--- Start Items ---

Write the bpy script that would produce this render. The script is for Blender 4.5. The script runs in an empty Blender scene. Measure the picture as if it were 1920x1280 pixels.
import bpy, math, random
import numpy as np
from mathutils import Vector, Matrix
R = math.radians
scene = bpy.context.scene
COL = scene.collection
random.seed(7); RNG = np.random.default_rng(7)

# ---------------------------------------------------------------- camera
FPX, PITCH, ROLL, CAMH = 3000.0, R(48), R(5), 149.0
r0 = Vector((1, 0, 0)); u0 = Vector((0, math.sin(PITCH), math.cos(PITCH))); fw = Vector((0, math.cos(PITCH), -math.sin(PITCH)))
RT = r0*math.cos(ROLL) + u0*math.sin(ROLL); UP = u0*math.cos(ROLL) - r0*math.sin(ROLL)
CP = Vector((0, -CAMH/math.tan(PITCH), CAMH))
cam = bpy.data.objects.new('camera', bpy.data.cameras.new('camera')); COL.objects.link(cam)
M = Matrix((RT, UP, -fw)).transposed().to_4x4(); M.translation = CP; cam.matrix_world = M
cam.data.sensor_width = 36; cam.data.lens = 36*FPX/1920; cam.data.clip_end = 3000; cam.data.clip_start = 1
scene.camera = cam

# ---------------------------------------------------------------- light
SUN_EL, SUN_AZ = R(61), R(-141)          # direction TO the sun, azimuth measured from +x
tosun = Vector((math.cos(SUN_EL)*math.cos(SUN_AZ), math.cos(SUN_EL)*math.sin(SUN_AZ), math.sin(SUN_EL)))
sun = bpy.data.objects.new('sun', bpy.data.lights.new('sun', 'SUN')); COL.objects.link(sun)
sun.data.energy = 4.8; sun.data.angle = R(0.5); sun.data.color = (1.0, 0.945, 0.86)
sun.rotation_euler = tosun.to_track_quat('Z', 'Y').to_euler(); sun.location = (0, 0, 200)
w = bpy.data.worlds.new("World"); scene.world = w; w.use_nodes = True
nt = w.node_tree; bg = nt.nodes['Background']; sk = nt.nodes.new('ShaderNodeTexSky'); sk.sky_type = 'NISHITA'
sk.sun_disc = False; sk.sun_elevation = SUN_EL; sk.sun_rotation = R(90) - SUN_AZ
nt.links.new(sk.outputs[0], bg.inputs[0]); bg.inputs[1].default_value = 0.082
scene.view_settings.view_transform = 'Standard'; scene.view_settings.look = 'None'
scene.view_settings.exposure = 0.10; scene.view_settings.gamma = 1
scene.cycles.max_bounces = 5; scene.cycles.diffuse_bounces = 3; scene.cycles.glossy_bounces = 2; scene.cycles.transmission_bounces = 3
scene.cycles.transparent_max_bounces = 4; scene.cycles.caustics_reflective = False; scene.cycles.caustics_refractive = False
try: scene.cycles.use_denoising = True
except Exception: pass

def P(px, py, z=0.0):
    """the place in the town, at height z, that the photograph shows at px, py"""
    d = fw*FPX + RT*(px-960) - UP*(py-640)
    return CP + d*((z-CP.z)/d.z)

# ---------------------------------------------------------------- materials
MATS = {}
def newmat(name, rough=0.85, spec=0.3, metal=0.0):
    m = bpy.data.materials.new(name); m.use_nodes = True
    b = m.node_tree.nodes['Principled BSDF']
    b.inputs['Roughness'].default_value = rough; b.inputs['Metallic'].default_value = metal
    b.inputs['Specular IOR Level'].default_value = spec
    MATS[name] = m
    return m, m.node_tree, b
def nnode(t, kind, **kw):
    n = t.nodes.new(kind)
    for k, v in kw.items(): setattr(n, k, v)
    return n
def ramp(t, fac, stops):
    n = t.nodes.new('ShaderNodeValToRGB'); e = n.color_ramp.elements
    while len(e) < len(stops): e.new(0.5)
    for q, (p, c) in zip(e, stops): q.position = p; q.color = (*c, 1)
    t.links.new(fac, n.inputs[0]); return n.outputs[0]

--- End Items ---
--- Start Items ---

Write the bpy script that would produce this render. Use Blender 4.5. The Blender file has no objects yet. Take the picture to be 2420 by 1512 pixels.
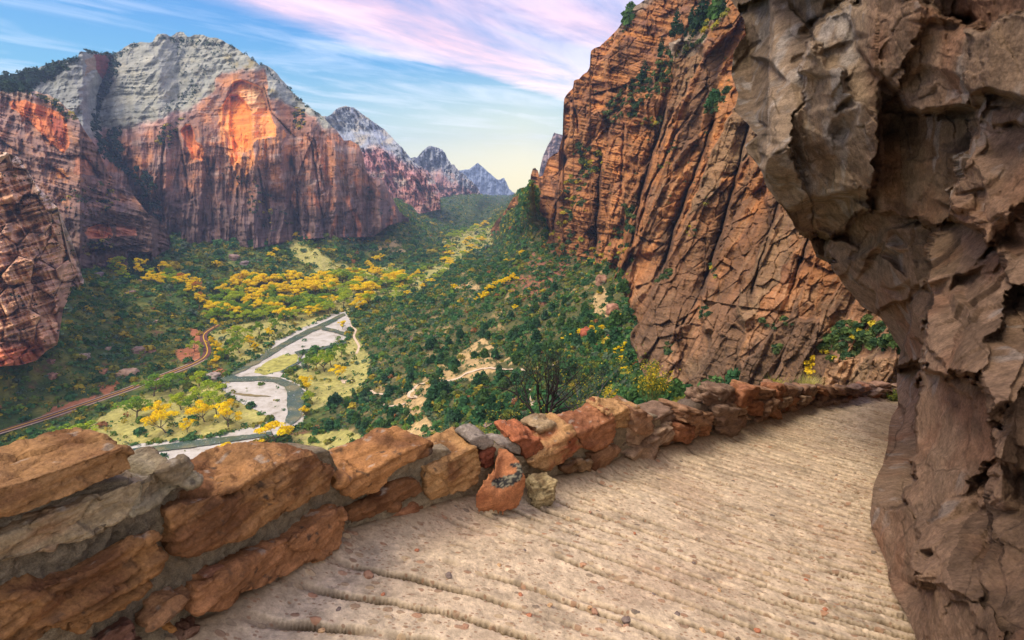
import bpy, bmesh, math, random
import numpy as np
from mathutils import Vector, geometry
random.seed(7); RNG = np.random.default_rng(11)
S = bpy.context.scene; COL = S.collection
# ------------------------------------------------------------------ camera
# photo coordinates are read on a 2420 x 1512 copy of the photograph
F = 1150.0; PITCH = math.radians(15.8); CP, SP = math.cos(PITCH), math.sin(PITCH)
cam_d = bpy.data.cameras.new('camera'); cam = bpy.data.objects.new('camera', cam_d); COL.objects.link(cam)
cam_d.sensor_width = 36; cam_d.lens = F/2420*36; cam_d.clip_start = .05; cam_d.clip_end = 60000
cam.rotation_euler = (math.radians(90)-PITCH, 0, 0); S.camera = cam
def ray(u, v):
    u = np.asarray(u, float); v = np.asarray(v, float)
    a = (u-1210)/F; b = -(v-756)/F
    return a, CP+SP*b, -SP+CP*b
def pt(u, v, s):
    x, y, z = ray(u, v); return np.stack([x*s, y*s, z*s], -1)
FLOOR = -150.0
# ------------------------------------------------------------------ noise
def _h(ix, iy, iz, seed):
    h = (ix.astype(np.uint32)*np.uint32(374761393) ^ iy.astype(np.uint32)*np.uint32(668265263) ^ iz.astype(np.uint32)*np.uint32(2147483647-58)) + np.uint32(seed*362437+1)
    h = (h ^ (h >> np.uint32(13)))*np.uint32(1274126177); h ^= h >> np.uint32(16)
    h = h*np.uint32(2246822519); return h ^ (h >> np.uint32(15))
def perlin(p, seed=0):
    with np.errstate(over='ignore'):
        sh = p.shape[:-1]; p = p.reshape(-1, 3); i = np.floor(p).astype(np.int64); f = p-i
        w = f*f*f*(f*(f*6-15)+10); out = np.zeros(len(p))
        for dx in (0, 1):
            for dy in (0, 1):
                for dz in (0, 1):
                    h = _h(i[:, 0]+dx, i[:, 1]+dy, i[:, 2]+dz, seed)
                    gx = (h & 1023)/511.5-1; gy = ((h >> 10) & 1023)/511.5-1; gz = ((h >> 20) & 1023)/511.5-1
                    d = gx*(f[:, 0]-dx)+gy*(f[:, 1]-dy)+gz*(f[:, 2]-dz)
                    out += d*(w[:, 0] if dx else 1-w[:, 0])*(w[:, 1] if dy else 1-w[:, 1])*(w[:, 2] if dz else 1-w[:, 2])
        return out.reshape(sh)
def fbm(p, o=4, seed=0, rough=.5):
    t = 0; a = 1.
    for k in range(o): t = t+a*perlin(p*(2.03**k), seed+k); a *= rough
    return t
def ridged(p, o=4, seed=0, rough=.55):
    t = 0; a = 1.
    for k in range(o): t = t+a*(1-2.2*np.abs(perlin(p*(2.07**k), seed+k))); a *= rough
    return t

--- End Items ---
--- Start Items ---

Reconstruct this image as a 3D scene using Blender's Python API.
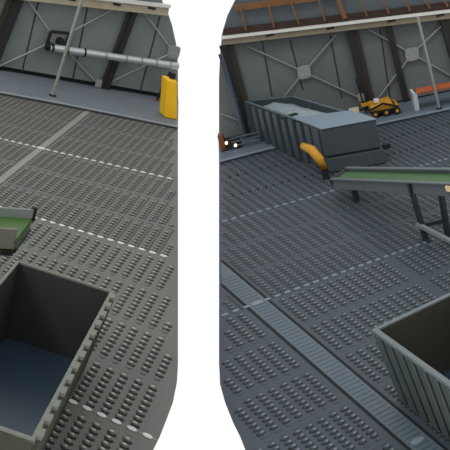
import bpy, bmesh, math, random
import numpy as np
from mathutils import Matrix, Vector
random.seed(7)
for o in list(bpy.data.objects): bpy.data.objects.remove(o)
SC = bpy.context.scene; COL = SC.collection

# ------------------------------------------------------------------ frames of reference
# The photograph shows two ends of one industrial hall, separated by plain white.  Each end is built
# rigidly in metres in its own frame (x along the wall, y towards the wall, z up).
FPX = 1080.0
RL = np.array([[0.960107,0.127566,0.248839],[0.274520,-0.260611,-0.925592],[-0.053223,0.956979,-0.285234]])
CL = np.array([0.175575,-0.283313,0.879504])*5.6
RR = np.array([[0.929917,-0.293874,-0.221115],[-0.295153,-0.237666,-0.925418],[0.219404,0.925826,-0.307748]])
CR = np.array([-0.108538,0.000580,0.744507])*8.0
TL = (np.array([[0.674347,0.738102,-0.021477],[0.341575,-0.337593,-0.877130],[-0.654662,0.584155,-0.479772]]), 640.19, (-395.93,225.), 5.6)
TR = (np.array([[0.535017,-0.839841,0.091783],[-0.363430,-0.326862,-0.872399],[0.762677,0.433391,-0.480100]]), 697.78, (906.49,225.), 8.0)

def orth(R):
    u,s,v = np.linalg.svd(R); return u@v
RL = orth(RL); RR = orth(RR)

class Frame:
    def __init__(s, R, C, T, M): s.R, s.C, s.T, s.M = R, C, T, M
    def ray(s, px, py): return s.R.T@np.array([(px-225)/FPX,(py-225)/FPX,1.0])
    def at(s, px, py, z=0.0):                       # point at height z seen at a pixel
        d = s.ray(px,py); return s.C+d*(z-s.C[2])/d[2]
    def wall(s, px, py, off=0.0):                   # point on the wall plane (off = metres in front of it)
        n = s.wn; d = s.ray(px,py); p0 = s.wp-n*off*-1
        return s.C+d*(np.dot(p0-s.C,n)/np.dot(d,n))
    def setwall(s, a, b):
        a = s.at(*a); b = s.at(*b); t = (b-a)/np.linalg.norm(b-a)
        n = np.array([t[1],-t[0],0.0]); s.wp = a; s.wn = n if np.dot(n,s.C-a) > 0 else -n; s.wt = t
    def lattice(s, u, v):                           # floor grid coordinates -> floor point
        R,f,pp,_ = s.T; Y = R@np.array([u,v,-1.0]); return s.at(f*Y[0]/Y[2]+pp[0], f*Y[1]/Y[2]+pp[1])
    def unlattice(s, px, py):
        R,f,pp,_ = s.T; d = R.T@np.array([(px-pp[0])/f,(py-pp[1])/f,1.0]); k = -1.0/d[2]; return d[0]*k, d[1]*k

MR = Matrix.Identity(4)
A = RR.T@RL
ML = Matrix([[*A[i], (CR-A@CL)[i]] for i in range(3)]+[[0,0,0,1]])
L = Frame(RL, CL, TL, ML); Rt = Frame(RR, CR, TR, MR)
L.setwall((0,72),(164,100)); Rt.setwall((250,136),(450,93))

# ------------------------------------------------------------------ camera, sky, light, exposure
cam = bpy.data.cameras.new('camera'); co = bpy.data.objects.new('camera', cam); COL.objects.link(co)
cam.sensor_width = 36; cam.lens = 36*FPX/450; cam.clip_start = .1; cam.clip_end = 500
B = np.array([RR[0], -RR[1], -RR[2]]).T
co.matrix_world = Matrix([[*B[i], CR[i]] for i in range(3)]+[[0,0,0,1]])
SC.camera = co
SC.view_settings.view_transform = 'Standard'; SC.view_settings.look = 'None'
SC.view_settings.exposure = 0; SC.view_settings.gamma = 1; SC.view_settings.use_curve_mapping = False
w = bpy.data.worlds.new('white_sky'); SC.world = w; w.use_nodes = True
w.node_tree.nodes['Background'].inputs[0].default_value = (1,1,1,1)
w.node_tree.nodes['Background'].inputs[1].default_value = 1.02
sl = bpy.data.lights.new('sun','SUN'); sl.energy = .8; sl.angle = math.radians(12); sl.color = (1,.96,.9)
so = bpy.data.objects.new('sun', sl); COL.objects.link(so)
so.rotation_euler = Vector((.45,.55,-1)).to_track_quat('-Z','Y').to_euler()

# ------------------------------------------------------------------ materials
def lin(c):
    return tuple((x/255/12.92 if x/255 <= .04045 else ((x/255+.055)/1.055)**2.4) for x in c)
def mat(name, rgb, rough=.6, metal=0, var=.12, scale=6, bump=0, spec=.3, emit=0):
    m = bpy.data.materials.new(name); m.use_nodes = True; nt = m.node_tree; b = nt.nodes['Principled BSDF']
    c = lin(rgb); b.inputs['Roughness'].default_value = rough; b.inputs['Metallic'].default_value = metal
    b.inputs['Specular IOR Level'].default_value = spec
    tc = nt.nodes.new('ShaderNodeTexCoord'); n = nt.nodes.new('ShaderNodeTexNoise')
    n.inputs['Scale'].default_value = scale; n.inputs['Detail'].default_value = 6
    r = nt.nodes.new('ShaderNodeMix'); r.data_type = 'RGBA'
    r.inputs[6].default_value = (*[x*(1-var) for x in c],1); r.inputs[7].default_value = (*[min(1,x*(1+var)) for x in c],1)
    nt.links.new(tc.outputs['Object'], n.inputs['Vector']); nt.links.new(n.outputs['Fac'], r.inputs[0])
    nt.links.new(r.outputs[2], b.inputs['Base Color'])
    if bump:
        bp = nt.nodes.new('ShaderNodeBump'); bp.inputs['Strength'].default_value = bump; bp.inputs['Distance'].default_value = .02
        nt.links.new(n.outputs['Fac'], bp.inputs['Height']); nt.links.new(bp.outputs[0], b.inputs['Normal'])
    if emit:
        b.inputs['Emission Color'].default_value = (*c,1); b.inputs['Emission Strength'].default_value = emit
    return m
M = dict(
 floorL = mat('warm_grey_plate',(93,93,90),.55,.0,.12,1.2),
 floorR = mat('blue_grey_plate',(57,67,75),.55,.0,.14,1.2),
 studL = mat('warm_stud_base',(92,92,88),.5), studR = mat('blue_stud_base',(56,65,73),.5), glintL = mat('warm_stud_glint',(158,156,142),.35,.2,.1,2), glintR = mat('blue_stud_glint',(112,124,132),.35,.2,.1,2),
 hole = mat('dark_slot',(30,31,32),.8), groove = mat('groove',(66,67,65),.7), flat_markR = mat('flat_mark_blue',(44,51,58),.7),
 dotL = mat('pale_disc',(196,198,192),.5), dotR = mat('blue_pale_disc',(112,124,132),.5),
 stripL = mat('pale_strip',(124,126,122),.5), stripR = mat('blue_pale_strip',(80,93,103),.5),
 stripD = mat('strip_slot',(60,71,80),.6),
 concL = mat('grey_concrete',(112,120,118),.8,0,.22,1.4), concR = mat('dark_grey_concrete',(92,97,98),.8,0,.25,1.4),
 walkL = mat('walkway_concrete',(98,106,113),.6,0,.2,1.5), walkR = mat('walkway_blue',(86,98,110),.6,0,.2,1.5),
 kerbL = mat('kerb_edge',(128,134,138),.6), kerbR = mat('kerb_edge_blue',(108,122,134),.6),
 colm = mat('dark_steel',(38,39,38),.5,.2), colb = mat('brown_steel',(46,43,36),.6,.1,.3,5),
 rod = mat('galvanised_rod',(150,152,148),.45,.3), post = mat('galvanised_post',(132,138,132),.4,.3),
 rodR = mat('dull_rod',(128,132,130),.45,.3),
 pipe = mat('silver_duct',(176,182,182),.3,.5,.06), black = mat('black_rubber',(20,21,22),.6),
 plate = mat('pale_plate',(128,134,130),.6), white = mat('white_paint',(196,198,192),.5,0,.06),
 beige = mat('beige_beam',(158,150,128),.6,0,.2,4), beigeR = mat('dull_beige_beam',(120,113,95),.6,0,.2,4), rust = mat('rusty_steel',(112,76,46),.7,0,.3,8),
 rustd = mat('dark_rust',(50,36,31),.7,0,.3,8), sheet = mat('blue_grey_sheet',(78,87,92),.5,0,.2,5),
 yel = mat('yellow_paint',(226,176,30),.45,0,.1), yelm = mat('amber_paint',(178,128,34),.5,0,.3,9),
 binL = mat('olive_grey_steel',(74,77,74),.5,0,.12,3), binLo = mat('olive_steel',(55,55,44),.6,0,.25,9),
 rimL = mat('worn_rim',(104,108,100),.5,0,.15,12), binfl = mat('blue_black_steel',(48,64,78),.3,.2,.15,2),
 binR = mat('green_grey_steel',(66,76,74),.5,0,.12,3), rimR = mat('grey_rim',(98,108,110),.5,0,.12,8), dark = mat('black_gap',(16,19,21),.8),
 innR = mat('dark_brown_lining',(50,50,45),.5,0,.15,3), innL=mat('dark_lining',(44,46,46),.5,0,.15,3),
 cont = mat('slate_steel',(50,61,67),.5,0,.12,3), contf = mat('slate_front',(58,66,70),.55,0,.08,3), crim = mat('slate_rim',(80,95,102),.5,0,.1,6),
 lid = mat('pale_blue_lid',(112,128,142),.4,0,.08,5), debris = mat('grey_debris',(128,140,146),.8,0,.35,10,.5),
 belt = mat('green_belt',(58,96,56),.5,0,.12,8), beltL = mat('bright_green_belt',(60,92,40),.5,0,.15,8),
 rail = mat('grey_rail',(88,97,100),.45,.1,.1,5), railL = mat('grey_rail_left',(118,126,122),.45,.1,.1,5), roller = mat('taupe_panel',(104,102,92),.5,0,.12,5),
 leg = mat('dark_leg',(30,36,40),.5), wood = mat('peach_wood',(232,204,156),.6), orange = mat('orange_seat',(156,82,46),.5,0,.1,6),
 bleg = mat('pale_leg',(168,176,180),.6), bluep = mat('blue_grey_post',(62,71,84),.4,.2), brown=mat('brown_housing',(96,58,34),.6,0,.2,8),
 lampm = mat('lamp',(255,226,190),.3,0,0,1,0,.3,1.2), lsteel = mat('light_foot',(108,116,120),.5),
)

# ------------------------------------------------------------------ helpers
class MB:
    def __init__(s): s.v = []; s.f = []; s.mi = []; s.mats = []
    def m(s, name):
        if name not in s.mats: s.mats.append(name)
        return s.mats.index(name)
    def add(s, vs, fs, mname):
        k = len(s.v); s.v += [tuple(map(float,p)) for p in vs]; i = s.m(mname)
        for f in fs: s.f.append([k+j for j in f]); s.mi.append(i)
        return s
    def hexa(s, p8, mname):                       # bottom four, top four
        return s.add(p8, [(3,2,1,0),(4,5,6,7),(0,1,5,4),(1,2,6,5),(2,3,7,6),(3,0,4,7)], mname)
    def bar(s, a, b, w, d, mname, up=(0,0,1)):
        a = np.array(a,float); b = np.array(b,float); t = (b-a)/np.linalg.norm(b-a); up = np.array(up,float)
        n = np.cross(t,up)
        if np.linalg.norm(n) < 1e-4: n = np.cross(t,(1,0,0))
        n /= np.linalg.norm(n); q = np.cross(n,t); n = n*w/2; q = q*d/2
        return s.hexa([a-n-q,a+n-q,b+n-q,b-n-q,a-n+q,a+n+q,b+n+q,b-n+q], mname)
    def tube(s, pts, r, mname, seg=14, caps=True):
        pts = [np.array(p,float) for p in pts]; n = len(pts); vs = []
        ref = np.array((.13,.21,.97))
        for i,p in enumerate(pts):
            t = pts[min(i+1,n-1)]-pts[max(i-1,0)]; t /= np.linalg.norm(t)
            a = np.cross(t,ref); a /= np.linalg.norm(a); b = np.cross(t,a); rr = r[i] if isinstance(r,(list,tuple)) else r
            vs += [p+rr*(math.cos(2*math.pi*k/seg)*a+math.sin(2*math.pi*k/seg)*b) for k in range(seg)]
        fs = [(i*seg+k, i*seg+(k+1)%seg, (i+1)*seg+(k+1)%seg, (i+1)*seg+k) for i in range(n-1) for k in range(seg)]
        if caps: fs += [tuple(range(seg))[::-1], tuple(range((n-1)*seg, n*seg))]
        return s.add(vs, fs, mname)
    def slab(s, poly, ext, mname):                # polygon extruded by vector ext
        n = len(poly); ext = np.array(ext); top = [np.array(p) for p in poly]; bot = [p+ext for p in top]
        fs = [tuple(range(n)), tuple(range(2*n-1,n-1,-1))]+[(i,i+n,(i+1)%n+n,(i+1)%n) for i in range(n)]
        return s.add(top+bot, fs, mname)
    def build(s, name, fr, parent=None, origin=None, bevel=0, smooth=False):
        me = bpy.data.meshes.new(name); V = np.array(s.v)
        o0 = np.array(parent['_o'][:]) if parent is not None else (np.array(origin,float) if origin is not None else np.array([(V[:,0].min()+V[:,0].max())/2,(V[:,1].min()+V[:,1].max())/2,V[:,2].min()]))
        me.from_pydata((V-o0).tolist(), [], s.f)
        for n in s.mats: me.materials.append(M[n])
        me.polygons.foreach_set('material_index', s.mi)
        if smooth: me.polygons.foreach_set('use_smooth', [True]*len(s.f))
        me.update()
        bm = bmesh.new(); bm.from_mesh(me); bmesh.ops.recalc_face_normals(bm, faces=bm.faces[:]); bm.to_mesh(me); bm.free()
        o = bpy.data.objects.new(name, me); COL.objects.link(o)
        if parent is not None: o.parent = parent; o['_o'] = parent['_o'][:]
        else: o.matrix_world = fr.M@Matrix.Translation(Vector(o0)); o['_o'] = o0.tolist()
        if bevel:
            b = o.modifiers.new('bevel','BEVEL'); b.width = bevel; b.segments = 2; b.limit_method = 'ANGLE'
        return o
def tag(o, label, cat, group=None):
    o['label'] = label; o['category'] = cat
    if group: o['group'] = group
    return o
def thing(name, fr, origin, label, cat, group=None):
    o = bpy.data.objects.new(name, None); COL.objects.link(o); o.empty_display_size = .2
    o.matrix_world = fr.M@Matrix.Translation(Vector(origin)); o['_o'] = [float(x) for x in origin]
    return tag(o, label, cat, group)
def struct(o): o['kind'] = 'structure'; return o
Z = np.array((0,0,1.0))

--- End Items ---

_Problem_. The lines above from the one containing "Write the bpy script that would produce this render. The" through the one containing "scene.camera = cam" are to be set down exactly, and no others.

_Output of the exercise_.
Write the bpy script that would produce this render. The script is for Blender 4.5. The script runs in an empty Blender scene. Measure the picture as if it were 1920x1280 pixels.
import bpy, math, random
import numpy as np
from mathutils import Vector, Matrix
R = math.radians
scene = bpy.context.scene
COL = scene.collection
random.seed(7); RNG = np.random.default_rng(7)

# ---------------------------------------------------------------- camera
FPX, PITCH, ROLL, CAMH = 3000.0, R(48), R(5), 149.0
r0 = Vector((1, 0, 0)); u0 = Vector((0, math.sin(PITCH), math.cos(PITCH))); fw = Vector((0, math.cos(PITCH), -math.sin(PITCH)))
RT = r0*math.cos(ROLL) + u0*math.sin(ROLL); UP = u0*math.cos(ROLL) - r0*math.sin(ROLL)
CP = Vector((0, -CAMH/math.tan(PITCH), CAMH))
cam = bpy.data.objects.new('camera', bpy.data.cameras.new('camera')); COL.objects.link(cam)
M = Matrix((RT, UP, -fw)).transposed().to_4x4(); M.translation = CP; cam.matrix_world = M
cam.data.sensor_width = 36; cam.data.lens = 36*FPX/1920; cam.data.clip_end = 3000; cam.data.clip_start = 1
scene.camera = cam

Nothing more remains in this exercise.